From the course: Complete Guide to Apache Kafka for Beginners

Kafka KRaft: Removing ZooKeeper

Hi, this is Stephane from Conduktor and in this lecture, we're going to learn about the Kafka KRaft mode. So a little bit of history. In 2020, the Kafka project started to work on removing the Zookeeper dependency from it. It's called KIP-500. Why? Well, when Zookeeper was being used, Kafka clusters were having some scaling issues if you have over 100,000 partitions, which is a lot of partitions. But by removing Zookeeper, now Apache Kafka can scale to millions of partitions and becomes easier to maintain and set up. It also improves stability. It makes it easy to monitor, support and administer Kafka. You have a single security model for the whole system because now you only have to deal with Kafka security and not Zookeeper security. Also, there's just a single process to start with Apache Kafka. It gives you as well, faster controller shutdown and recovery time. So Kafka KRraft is implemented as of Kafka 3.x version, so 3.0 and so on.
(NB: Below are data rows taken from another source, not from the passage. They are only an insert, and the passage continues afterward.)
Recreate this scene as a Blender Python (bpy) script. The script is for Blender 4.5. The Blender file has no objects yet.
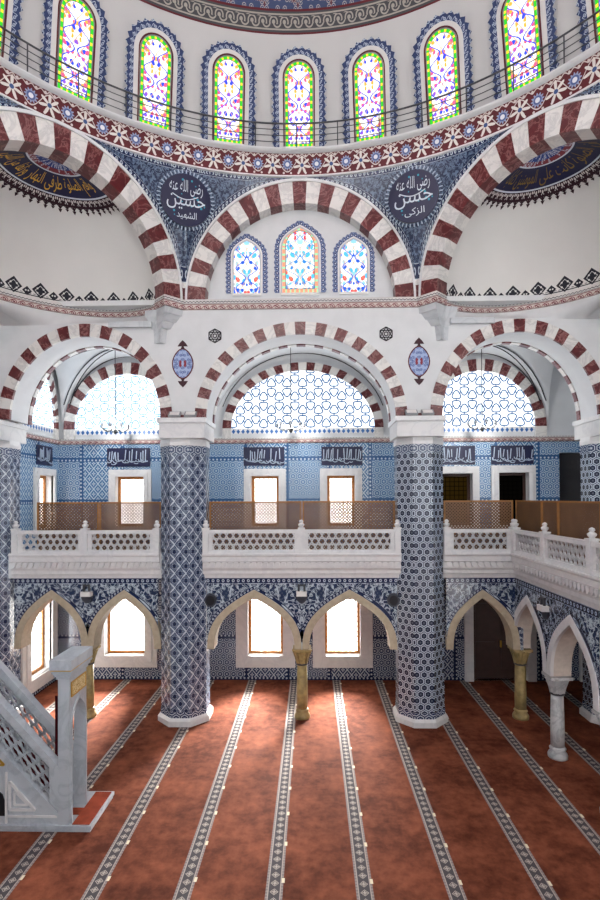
import bpy, math, random
from mathutils import Vector, Matrix
rnd = random.Random(11)
scn = bpy.context.scene
COL = scn.collection
PI = math.pi
sin, cos, sqrt = math.sin, math.cos, math.sqrt

# ------------------------------------------------------------------ helpers
def lin(c):
    if isinstance(c, str):
        c = [int(c[i:i + 2], 16) / 255 for i in (0, 2, 4)]
    return tuple((x / 12.92 if x <= .04045 else ((x + .055) / 1.055) ** 2.4) for x in c) + (1.0,)


class V:
    """a float socket with arithmetic"""
    def __init__(s, g, sock): s.g, s.s = g, sock
    def _b(s, op, o): return s.g.m(op, s, o)
    def __add__(s, o): return s._b('ADD', o)
    __radd__ = __add__
    def __sub__(s, o): return s._b('SUBTRACT', o)
    def __rsub__(s, o): return s.g.m('SUBTRACT', o, s)
    def __mul__(s, o): return s._b('MULTIPLY', o)
    __rmul__ = __mul__
    def __truediv__(s, o): return s._b('DIVIDE', o)
    def __lt__(s, o): return s._b('LESS_THAN', o)
    def __gt__(s, o): return s._b('GREATER_THAN', o)
    def __neg__(s): return s * -1.0


class Graph:
    def __init__(s, name):
        s.mat = bpy.data.materials.new(name)
        s.mat.use_nodes = True
        s.t = s.mat.node_tree
        s.t.nodes.clear()
        s.out = s.t.nodes.new('ShaderNodeOutputMaterial')
        uv = s.t.nodes.new('ShaderNodeUVMap'); uv.uv_map = 'UVMap'
        sp = s.t.nodes.new('ShaderNodeSeparateXYZ')
        s.t.links.new(uv.outputs[0], sp.inputs[0])
        s.uv = uv.outputs[0]
        s.u, s.v = V(s, sp.outputs[0]), V(s, sp.outputs[1])
    def put(s, sock, val):
        if isinstance(val, V): s.t.links.new(val.s, sock)
        elif hasattr(val, 'is_output'): s.t.links.new(val, sock)
        else: sock.default_value = val
    def m(s, op, a, b=None, c=None):
        n = s.t.nodes.new('ShaderNodeMath'); n.operation = op
        for i, x in enumerate((a, b, c)):
            if x is not None: s.put(n.inputs[i], x)
        return V(s, n.outputs[0])
    def sin(s, a): return s.m('SINE', a)
    def cos(s, a): return s.m('COSINE', a)
    def abs(s, a): return s.m('ABSOLUTE', a)
    def fr(s, a): return s.m('FRACT', a)
    def fl(s, a): return s.m('FLOOR', a)
    def mn(s, a, b): return s.m('MINIMUM', a, b)
    def mx(s, a, b): return s.m('MAXIMUM', a, b)
    def sq(s, a): return s.m('SQRT', a)
    def hyp(s, a, b): return s.m('SQRT', a * a + b * b)
    def at2(s, a, b): return s.m('ARCTAN2', a, b)
    def band(s, x, a, b): return (x > a) * (x < b)
    def sel(s, f, a, b): return f * a + (1.0 - f) * b
    def vec(s, u, v, w=0.0):
        n = s.t.nodes.new('ShaderNodeCombineXYZ')
        s.put(n.inputs[0], u); s.put(n.inputs[1], v); s.put(n.inputs[2], w)
        return n.outputs[0]
    def noise(s, vec, scale, detail=3.0, rough=.5, dist=0.0):
        n = s.t.nodes.new('ShaderNodeTexNoise')
        s.t.links.new(vec, n.inputs['Vector'])
        n.inputs['Scale'].default_value = scale; n.inputs['Detail'].default_value = detail
        n.inputs['Roughness'].default_value = rough; n.inputs['Distortion'].default_value = dist
        return V(s, n.outputs[0])
    def voro(s, vec, scale, feat='F1', rand=1.0):
        n = s.t.nodes.new('ShaderNodeTexVoronoi'); n.feature = feat; n.voronoi_dimensions = '2D'
        s.t.links.new(vec, n.inputs['Vector']); n.inputs['Scale'].default_value = scale
        n.inputs['Randomness'].default_value = rand
        if feat == 'DISTANCE_TO_EDGE': return V(s, n.outputs[0]), None
        sp = s.t.nodes.new('ShaderNodeSeparateXYZ'); s.t.links.new(n.outputs['Color'], sp.inputs[0])
        return V(s, n.outputs['Distance']), V(s, sp.outputs[0])
    def mix(s, f, a, b):
        """a where f = 0, b where f = 1"""
        n = s.t.nodes.new('ShaderNodeMix'); n.data_type = 'RGBA'; n.clamp_factor = True
        s.put(n.inputs[0], f)
        for k, c in ((6, a), (7, b)):
            if isinstance(c, str): c = lin(c)
            s.put(n.inputs[k], c)
        return n.outputs[2]
    def pos(s):
        n = s.t.nodes.new('ShaderNodeTexCoord'); return n.outputs['Object']
    def bsdf(s, color, rough=.5, spec=.4, metal=0.0, bump=None, bstr=.3, bdist=.02):
        n = s.t.nodes.new('ShaderNodeBsdfPrincipled')
        if isinstance(color, str): color = lin(color)
        s.put(n.inputs['Base Color'], color); s.put(n.inputs['Roughness'], rough)
        n.inputs['Specular IOR Level'].default_value = spec
        n.inputs['Metallic'].default_value = metal
        if bump is not None:
            b = s.t.nodes.new('ShaderNodeBump'); b.inputs['Strength'].default_value = bstr
            b.inputs['Distance'].default_value = bdist
            s.put(b.inputs['Height'], bump); s.t.links.new(b.outputs[0], n.inputs['Normal'])
        s.t.links.new(n.outputs[0], s.out.inputs[0])
        s.node = n
        return s.mat
    def emit(s, color, strength):
        n = s.t.nodes.new('ShaderNodeEmission')
        if isinstance(color, str): color = lin(color)
        s.put(n.inputs[0], color); s.put(n.inputs[1], strength)
        s.t.links.new(n.outputs[0], s.out.inputs[0])
        return s.mat


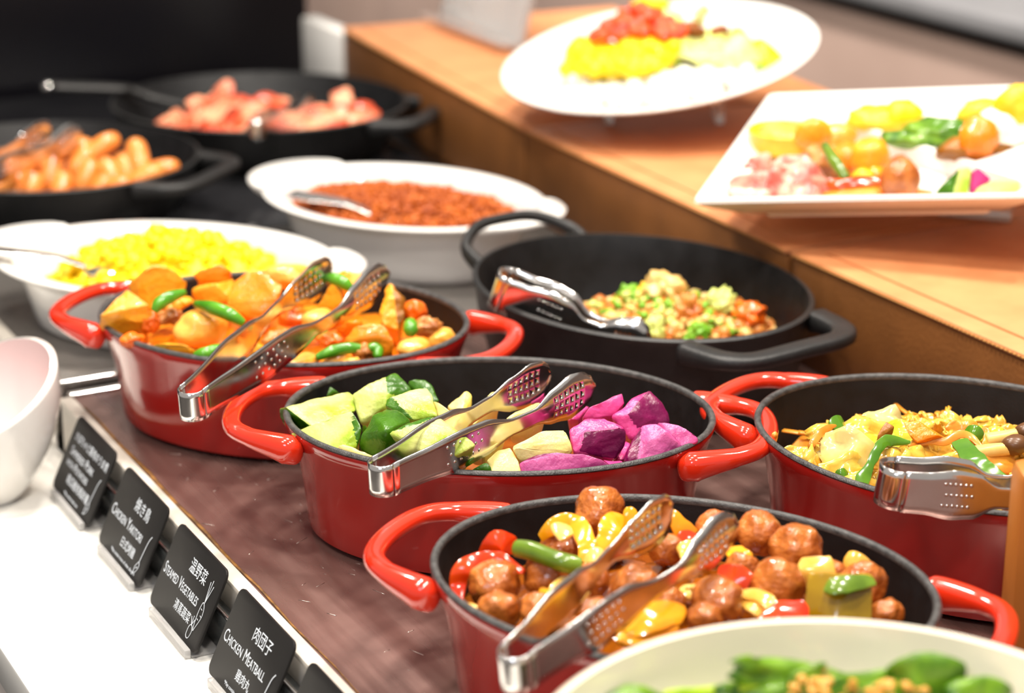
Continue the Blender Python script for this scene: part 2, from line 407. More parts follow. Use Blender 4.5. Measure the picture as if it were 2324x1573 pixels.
POT = {'B': ((.6103, 1.1872), -34), 'A': ((.5607, 1.4404), -45), 'C': ((.582, .9166), -50.8), 'D': ((.854, 1.003), -62)}
pot('red oval pot of stewed pumpkin and potato, farthest along the front row', *POT['A'][0], POT['A'][1])
pot('red oval pot of green, white and purple steamed vegetables', *POT['B'][0], POT['B'][1])
pot('red oval pot of meatballs and peppers behind the cream bowl', *POT['C'][0], POT['C'][1])
pot('red oval pot of stir-fried cabbage and noodles beside the wooden block', *POT['D'][0], POT['D'][1], .146, .112)

def black_pan(label, cx, cy, ang, a, b, h, grp=None, loops=('loop', 'tab'), slope=.03):
    t = thing('black_pan', label, 'pan', (cx, cy, 0), R(ang), grp)
    k = h/.08
    po = [(-.02-slope, 0), (-.006-slope, .001), (-slope, .005*k), (-.6*slope, .03*k), (-.25*slope, .055*k), (-.002, .074*k), (0, .0785*k), (-.0015, h), (-.004, h)]
    pi_ = [(-.0042, h), (-.0055, .077*k), (-.007-.25*slope, .055*k), (-.006-.6*slope, .03*k), (-.010-slope, .010), (-.03-slope, .007), (-.06-slope, .0065)]
    oval('body', po, a, b, M['iron_out'], t, capend=False); oval('inner_lining', pi_, a, b, M['iron'], t, capstart=False)
    for s, kind in zip((1, -1), loops):
        if kind == 'loop':
            P = catmull([(s*(a-.012), .055, h-.012), (s*(a+.012), .053, h-.002), (s*(a+.030), .030, h+.008), (s*(a+.034), 0, h+.010), (s*(a+.030), -.030, h+.008), (s*(a+.012), -.053, h-.002), (s*(a-.012), -.055, h-.012)], 7)
            sweep('handle', P, [.006, .0045, .0045, .0045, .006], [.008, .005, .0045, .005, .008], M['iron_out'], t, n=12)
        elif kind == 'tab':
            P = catmull([(s*(a-.018), .064, h-.008), (s*(a+.014), .058, h-.006), (s*(a+.030), .040, h-.005), (s*(a+.033), 0, h-.004), (s*(a+.030), -.040, h-.005), (s*(a+.014), -.058, h-.006), (s*(a-.018), -.064, h-.008)], 7)
            sweep('handle', P, [.010, .010, .009, .009, .009, .010, .010], [.009, .006, .005, .005, .005, .006, .009], M['iron_out'], t, n=14, sq=.6)
        elif kind == 'long':
            P = catmull([(s*(a-.01), 0, h-.008), (s*(a+.05), 0, h+.004), (s*(a+.10), 0, h+.010), (s*(a+.135), 0, h+.012)], 7)
            sweep('handle', P, [.012, .010, .012, .013], [.007, .005, .005, .005], M['iron_out'], t, n=12, sq=.8)
            V_, F_ = blob_geo((s*(a+.137), 0, h+.012), (.012, .013, .006), 3, 0, 1, 2); mk('handle_tip', V_, F_, M['steel'], t)
    return t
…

But it has been production ready only since Kafka 3.3.1. So KIP 833. Also, Kafka 4.0 will be released only with KRaft support. There's going to be no Zookeeper support in the KRaft mechanism. So with the KRaft architecture, if we look at the Zookeeper, we have a Zookeeper quorum with a leader to handle our Kafka brokers. But then with a quorum controller, there is only Kafka brokers and one of them is the quorum leader. So we can see the simplified architecture. Also, KRaft gives us performance improvement. So this comes from a blog, and as you can see, the control shut down time as well as the recovery time after uncontrolled shutdown is substantially better. So overall, KRaft is a great improvement and this is something we cover in this course into how to launch a cluster in KRaft mode. So that's it. I hope you liked it and I will see you in the next lecture.